Have you ever been disappointed? What did you do in response?

During a recent meeting with our financial advisor, he said there is a high level of expectation among financial experts for a “disappointment correction” in the stock markets. I’d never heard the term before, but he claimed it is a well-known term in the financial sector.

Here’s one story about the concept.

The gist of this is that investors are disappointed by things not going the way they had anticipated. As a result, they will make adjustments, or corrections, in their holdings and strategies.

The term struck me as being apt for describing what happens in the workplace.

The company promises certain things, setting expectations for the employees. If done right, the employees get all excited about these promises and new ventures. They have renewed energy and focus. They work harder. Then, if things don’t pan out as expected, people become disappointed. Sometimes they will become so disappointed that they make drastic corrections, like moving on to another employer.

It’s a difficult road to travel for leaders. You want to paint a rosy picture, share possibilities, get people excited for what is yet to come. But, if you paint too rosy of a picture, or can’t follow through on those promises, you have to expect some level of frustration and disappointment among the staff. You have to be ready for the corrections.
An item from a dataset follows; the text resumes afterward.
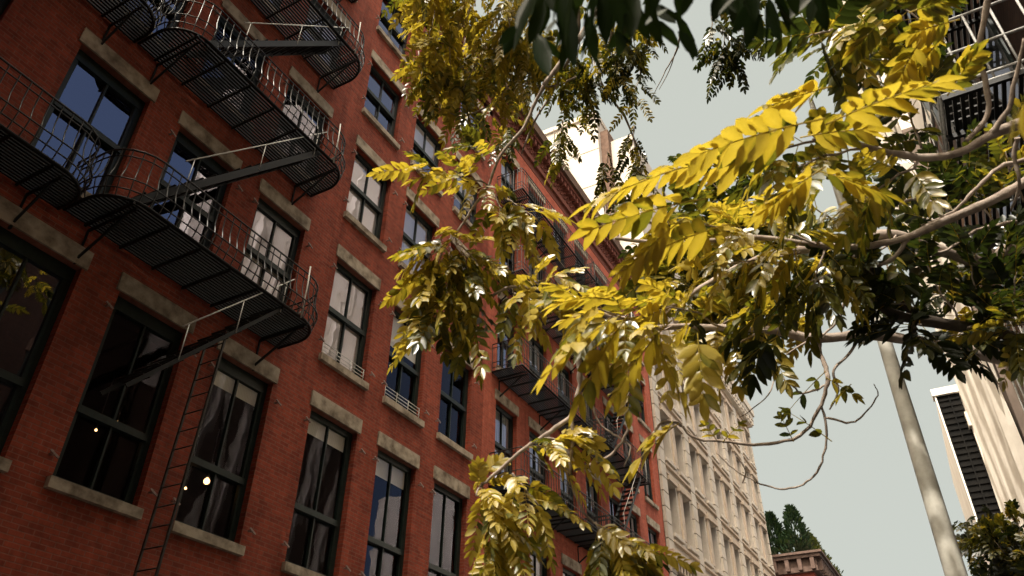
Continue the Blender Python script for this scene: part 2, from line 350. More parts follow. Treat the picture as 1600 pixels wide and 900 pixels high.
def add_window(c, r, y, stone=True, cover=None, curtain=False, pins=True, frame_mat='frame', head=0.12, transom=None):
    x0, x1 = c; z0, z1 = r; yi = y+0.13; t = 0.075
    f = MB()
    f.box(x0, x0+t, yi, yi+0.1, z0, z1); f.box(x1-t, x1, yi, yi+0.1, z0, z1)
    f.box(x0+t, x1-t, yi, yi+0.1, z1-head, z1); f.box(x0+t, x1-t, yi, yi+0.1, z0, z0+0.09)
    zm = (z0+z1)/2 if transom is None else transom
    f.box(x0+t, x1-t, yi-0.02, yi+0.09, zm-0.055, zm+0.055)
    xm = (x0+x1)/2
    f.box(xm-0.016, xm+0.016, yi+0.012, yi+0.08, z0+0.09, zm-0.055); f.box(xm-0.016, xm+0.016, yi+0.012, yi+0.08, zm+0.055, z1-head)
    f.box(x0+t, x0+t+0.05, yi+0.01, yi+0.08, z0+0.09, z1-head); f.box(x1-t-0.05, x1-t, yi+0.01, yi+0.08, z0+0.09, z1-head)
    fo = part(f, 'window', M[frame_mat], bb)
    p = MB()
    p.quad((x0+t, yi+0.05, zm), (x1-t, yi+0.05, zm), (x1-t, yi+0.05, z1-head), (x0+t, yi+0.05, z1-head))
    p.quad((x0+t, yi+0.075, z0+0.09), (x1-t, yi+0.075, z0+0.09), (x1-t, yi+0.075, zm), (x0+t, yi+0.075, zm))
    part(p, 'pane', M['glass_blind' if (cover or 0) > 0.9 else 'glass_clear' if (transom is not None and x0 > 5) or (x0 > 12 and z1 < 11 and x0 < 16) else 'glass'], fo)
    s = MB(); s.box(x0-0.07, x1+0.07, y-0.035, y+0.12, z1+0.003, z1+0.31); part(s, 'lintel', M['stone'], fo)
    s = MB(); s.box(x0-0.06, x1+0.06, y-0.09, y+0.16, z0-0.155, z0-0.003); part(s, 'sill', M['stone'], fo)
    if cover:
        b = MB(); zb = z1-head-(z1-head-z0)*cover
        nx = 12
        for i in range(nx):
            xa = x0+t+(x1-x0-2*t)*i/nx; xb = x0+t+(x1-x0-2*t)*(i+1)/nx
            b.quad((xa, yi+0.08, zb), (xb, yi+0.08, zb), (xb, yi+0.08, z1-head), (xa, yi+0.08, z1-head))
        part(b, 'curtain' if curtain else 'blind', M['curtain' if curtain else 'blind'], fo)  # near windows: cream sheet stands in for the reflected wall
    if pins:
        for xx, sgn in ((x0-0.13, -1), (x1+0.13, 1)):
            for zz in (z0+0.28, z1-0.35):
                q = MB(); q.bar((xx, y+0.01, zz), (xx, y-0.09, zz-0.02), 0.03, 0.03)
                q.bar((xx-0.06, y-0.09, zz+0.02), (xx+0.07, y-0.10, zz-0.05), 0.022, 0.03)
                part(q, 'shutter_hook', M['pin'], fo)
    return fo
SH1 = {(6,1):1.0, (7,1):1.0, (7,2):1.0, (7,0):0.11, (8,0):0.14, (6,0):0.10, (8,1):0.35, (8,2):1.0, (8,3):0.5, (6,3):1.0, (9,2):1.0, (9,3):0.6, (7,3):0.0, (8,4):0.4}  # share of each window filled by the painted reflection
for i, c in enumerate(COL1):
    for j, r in enumerate(ROW1):
        if i < 3: continue
        add_window(c, r, YF, cover=SH1.get((i, j)), transom=(r[0]+0.36*(r[1]-r[0]) if j == 0 else None), head=0.22 if i < 7 else 0.12, pins=(i >= 5))
random.seed(11)
for i, c in enumerate(COL2):
    for j, r in enumerate(ROW2):
        add_window(c, r, YF, cover=random.choice((0.35, 0.55, 1.0, 0.0, 0.8)), curtain=True, pins=False)
# white window guards on three sills
for (c, r) in ((COL1[7], ROW1[1]), (COL1[8], ROW1[1])):
    gmb = MB(); x0, x1 = c; z0 = r[0]
    for k in range(4): gmb.tube([(x0+0.02, YF+0.03, z0+0.06+k*0.085), (x1-0.02, YF+0.03, z0+0.06+k*0.085)], 0.009, 5)
    for k in range(4): gmb.tube([(x0+0.04+(x1-x0-0.08)*k/3, YF+0.03, z0), (x0+0.04+(x1-x0-0.08)*k/3, YF+0.03, z0+0.33)], 0.010, 5)
    o = part(gmb, 'window_guard', M['rail_white'], bb)
# lamps that glow inside the lower rooms
def lamp(px, py, r, label):
    d = at(px, py, 1.0); Y = YF+0.75; p = d*(Y/d.y)
    t = thing('pendant_lamp', label, 'lamp', (p.x, p.y, p.z), 'lit lamps inside the lower windows')
    b = MB(); 
    prof = [(0.0, -1), (0.6, -0.8), (0.95, -0.3), (0.95, 0.3), (0.6, 0.8), (0.12, 1.25)]
    b.tube([(p.x, p.y, p.z+q*r) for (_, q) in prof], [max(0.02, a)*r for (a, _) in prof], 10); part(b, 'bulb', M['bulb'], t)
    c = MB(); c.tube([(p.x, p.y, p.z+1.25*r), (p.x, p.y, p.z+1.25*r+0.9)], 0.008, 5); part(c, 'cord', M['iron'], t)
    s = MB(); s.tube([(p.x, p.y, p.z+1.2*r), (p.x, p.y, p.z+1.9*r)], [r*0.6, r*0.35], 8); part(s, 'socket', M['iron'], t)
lamp(323, 752, 0.055, 'warm round lamp bulb glowing brightest inside the tall dark lower window')
lamp(290, 763, 0.022, 'small warm bulb just left of the bright lamp in the lower window')
lamp(183, 660, 0.02, 'small warm bulb in the dark window left of the hanging ladder, right one of two')
lamp(150, 672, 0.02, 'small warm bulb in the dark window left of the hanging ladder, left one of two')

# ------------------------------------------------------------------ fire escapes
def belly(u):   # outward swing of a baluster, u = 0 bottom .. 1 top
    return 0.085*math.exp(-((u-0.28)/0.2)**2)
def basket(root, x0, x1, z, depth, curve=True, h=0.92, curved_left=True):
    """one iron balcony: slatted platform, railing, brackets"""
    y0 = YF-0.02; ye = YF-depth; R = min(0.62, depth*0.62) if curve else 0.03
    path = []
    def arc(cx, cy, a0, a1, n=10):
        for k in range(n+1):
            a = math.radians(a0+(a1-a0)*k/n); path.append((cx+R*math.cos(a), cy+R*math.sin(a)))
    path.append((x0, y0))
    if curved_left: arc(x0+R, ye+R, 180, 270)
    else: path.append((x0, ye))
    arc(x1-R, ye+R, 270, 360); path.append((x1, y0))
    # platform
    pf = MB(); n = int(depth/0.068)
    for k in range(n+1):
        y = ye+0.03+(depth-0.06)*k/n
        dx = 0.0
        if y < ye+R: dx = R-math.sqrt(max(0, R*R-(ye+R-y)**2))
        pf.box(x0+(dx if curved_left else 0)+0.01, x1-dx-0.01, y-0.019, y+0.019, z-0.014, z+0.014)
    x = x0+0.35
    while x < x1-0.2:
        pf.box(x, x+0.035, ye+0.03, y0, z-0.062, z-0.014); x += 0.62
    pf.tube([(a, b, z-0.005) for a, b in path], 0.028, 6)
    part(pf, 'platform', M['iron_flat'], root)
    # railing: resample the path evenly
    rl = MB()
    L = [0.0]
    for i in range(1, len(path)): L.append(L[-1]+math.dist(path[i-1], path[i]))
    def pt(sv):
        for i in range(1, len(path)):
            if sv <= L[i] or i == len(path)-1:
                f = (sv-L[i-1])/max(1e-6, L[i]-L[i-1]); a = path[i-1]; b = path[i]
                tx, ty = (b[0]-a[0], b[1]-a[1]); l = math.hypot(tx, ty) or 1
                return (a[0]+(b[0]-a[0])*f, a[1]+(b[1]-a[1])*f), (ty/l, -tx/l)
    tot = L[-1]; nb = int(tot/0.158)
    for zz, off, rr in ((h, 0.0, 0.017), (h-0.13, 0.0, 0.012), (0.30, 0.085, 0.012), (0.13, 0.05, 0.012)):
        if not curve: off = 0
        pts = []
        for i in range(nb*1+1):
            (a, b), (nx, ny) = pt(tot*i/nb); pts.append((a+nx*off, b+ny*off, z+zz))
        rl.tube(pts, rr, 6)
    for i in range(nb+1):
        (a, b), (nx, ny) = pt(tot*i/nb); pts = []
        for k in range(8):
            u = k/7; o_ = belly(u) if curve else 0
            pts.append((a+nx*o_, b+ny*o_, z+u*h))
        rl.tube(pts, 0.0105, 5, cap=False)
    part(rl, 'railing', M['iron'], root)
    # brackets
    m = max(2, int((x1-x0)/1.7))
    for k in range(m):
        xb = x0+0.45+(x1-x0-0.9)*k/(m-1); br = MB()
        br.bar((xb, y0+0.06, z-0.085), (xb, ye+0.05, z-0.085), 0.03, 0.045)
        br.bar((xb, y0+0.04, z-0.62), (xb, ye+0.25, z-0.10), 0.03, 0.04)
        br.bar((xb, y0+0.02, z-0.70), (xb, y0+0.02, z-0.1), 0.03, 0.05, (0,1,0))
        part(br, 'bracket', M['iron_flat'], root)
def stair(root, xa, za, xb, zb, ya, wd=0.50, rail=True, sh=0.12):
    """steep iron stair between two platforms; xa,za upper end"""
    s = MB()
    for y in (ya, ya+wd):
        s.bar((xa, y, za), (xb, y, zb), 0.018, sh)
    n = int(abs(za-zb)/0.235)
    for k in range(1, n):
        f = k/n; x = xa+(xb-xa)*f; zz = za+(zb-za)*f
        for q in (-0.075, -0.025, 0.025, 0.075): s.bar((x+q, ya, zz+0.035), (x+q, ya+wd, zz+0.035), 0.03, 0.014)
    part(s, 'stair', M['iron_flat'], root)
    if rail:
        h = MB(); up = 0.62
        a = Vector((xa+0.05, ya-0.02, za+up)); b = Vector((xb+0.55, ya-0.02, zb+up+0.55*(za-zb)/(xa-xb)))
        h.tube([a, b], 0.012, 6)
        for f in (0.08, 0.5, 0.95):
            p = a+(b-a)*f; h.tube([p, p-Vector((0, -0.01, up))], 0.009, 5)
        part(h, 'handrail', M['rail_white'], root)  # white colour stands in for sun on the black rail
    # guard posts by the stair head
    g_ = MB()
    g_.tube([(xa+0.28, ya-0.12, za-0.1), (xa+0.28, ya-0.13, za+0.55), (xa+0.26, ya-0.13, za+1.0)], 0.015, 6)
    g_.tube([(xa+0.28, ya-0.12, za+0.02), (xa+0.30, ya+wd, za+0.02)], 0.018, 6)
    part(g_, 'guard_post', M['rail_white'], root)  # sun on the posts is put into their white colour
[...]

Then there is the issue of hiring someone who turns out to be a poor fit for the position. The new person starts, everyone is excited, and then disappointment sets in because, well, they aren’t actually qualified for the position. Or, perhaps the job duties were not clearly explained during the interview process. Or, maybe the true nature of the work environment was not clearly articulated. There is a mismatch in expectations. The result is that the hiring manager needs to make a correction.

This can happen on the other side as well. I once started a new job full of eager anticipation. By the end of the first week I realized the job was not what I expected. I was disappointed. I needed to make a correction. It took me a full year to make the correction by changing jobs. The second time this happened, it only took me 5 weeks.

A workplace correction is not always a major deal. Sometimes it only requires a minor tweak to the environment, like a change of your office layout, a new computer, or bringing in a pair of headphones to drown out that annoying gum cracking in the cubicle next to you. Sometimes it means changing the people assigned to a project, or their specific roles within the team. It doesn’t always have to end in parting company.

Disappointment can show up in so many areas of our lives. When it happens, we have a choice. We can be sad, or we can take action – make a correction.

Be aware of your disappointment. Let it motivate you to do what needs to be done to move on. Sometimes a mental shift is the only correction needed, while other times serious changes in lifestyle are needed.

Where are you now? Are your expectations being met? Are you disappointed? If so, it might be time for a correction.